Constructeurs automobiles :A la conquête de la Silicon Valley

Constructeurs automobiles :A la conquête de la Silicon Valley

Depuis cinq ans, les grands noms du secteur installent des centres de R&D. Les constructeurs multiplient les partenariats avec l’écosystème high-tech.

Qu’il s’agisse d’un bureau de veille paré du nom de «laboratoire», d’un véritable centre de recherche et développement ou d’une branche de leur fonds d’investissement, tous les constructeurs automobiles veulent désormais disposer d’une adresse le long de la Route 101, au sud de San Francisco. Si les allemands Mercedes-Benz et Volkswagen ont installé de petites équipes dans la Silicon Valley dès la seconde moitié des années 1990, ce n’est que depuis cinq ans que tous les autres s’y précipitent : Ford, Renault-Nissan, Toyota, Honda…

Une dizaine de constructeurs automobiles y sont désormais installés, dans l’espoir de trouver des solutions pour faire face à deux révolutions : le déplacement de la valeur ajoutée vers les logiciels, la voiture autonome en étant l’incarnation la plus poussée et l’évolution des modes de consommation de la propriété à la location, symbolisée par le succès d’Uber. La combinaison des deux — une voiture autonome partagée — pourrait conduire à une baisse de 40% des ventes de voitures aux Etats-Unis d’ici à 2040, selon l’analyste Brian Johnson, de la banque Barclays.

L’installation d’un laboratoire en Californie doit permettre aux fabricants de mieux répondre à cette menace. D’abord, en débauchant plus facilement les meilleurs ingénieurs et développeurs des entreprises high-tech (il est très compliqué de persuader un salarié d’Apple de quitter le soleil de Cupertino pour la banlieue enneigée de Detroit). Ensuite, en leur permettant d’être en contact permanent avec les start-up et les universités de la région, notamment Stanford, à la pointe sur les sujets de voiture autonome, d’intelligence artificielle et d’interface homme-machine.

Toyota vient ainsi de lancer au début de l’année un laboratoire de recherche spécialement consacré à l’intelligence artificielle et à la robotique, dont l’effectif, actuellement de 70 personnes, va monter à 200.
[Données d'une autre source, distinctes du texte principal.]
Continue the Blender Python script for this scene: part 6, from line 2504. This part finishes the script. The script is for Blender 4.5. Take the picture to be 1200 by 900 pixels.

Il convient aussi de tenter de s’adapter à la vitesse de la Silicon Valley, très éloignée des «cycles longs» des fabricants automobiles, explique Jeremy Carlson, analyste chez IHS Automotive. «Les cultures peuvent sembler irréconciliables», tranche John Suh, le directeur de Hyundai Ventures en Californie. «La vitesse de développement d’un produit est de cinq à sept ans pour une voiture, contre de six à huit mois pour un smartphone et une heure pour un site Web !» pointe-t-il. Pour s’y faire, les fabricants multiplient les partenariats avec l’écosystème high-tech. Ford, qui dispose d’un laboratoire de 130 personnes à Palo Alto, s’est récemment associé à Amazon pour intégrer Alexa —l’assistante numérique de son enceinte Echo — dans son système de bord. Mercedes-Benz a, lui, travaillé à l’intégration du thermostat connecté Nest de Google – pour que le chauffage de la maison s’adapte en fonction de la distance restant à parcourir par la voiture. Désormais, les constructeurs vont au-delà de la simple collaboration, en investissant ou rachetant des start-up. Le coréen Hyundai, qui dispose sur place d’une petite équipe de 10 personnes depuis 2011, a investi dans un outil de reconnaissance musicale, une technologie de recharge sans fil et un fabrique d’un nouveau type d’ampoules écologiques.

L’ironie veut que ce soit Fiat Chrysler, l’un des rares à ne pas avoir d’antenne dans la Vallée, qui soit le premier à avoir décroché un partenariat avec Google — tandis que Ford s’est allié à l’entreprise de Mountain View pour créer un lobby réclamant une législation plus souple sur le sujet ces derniers mois.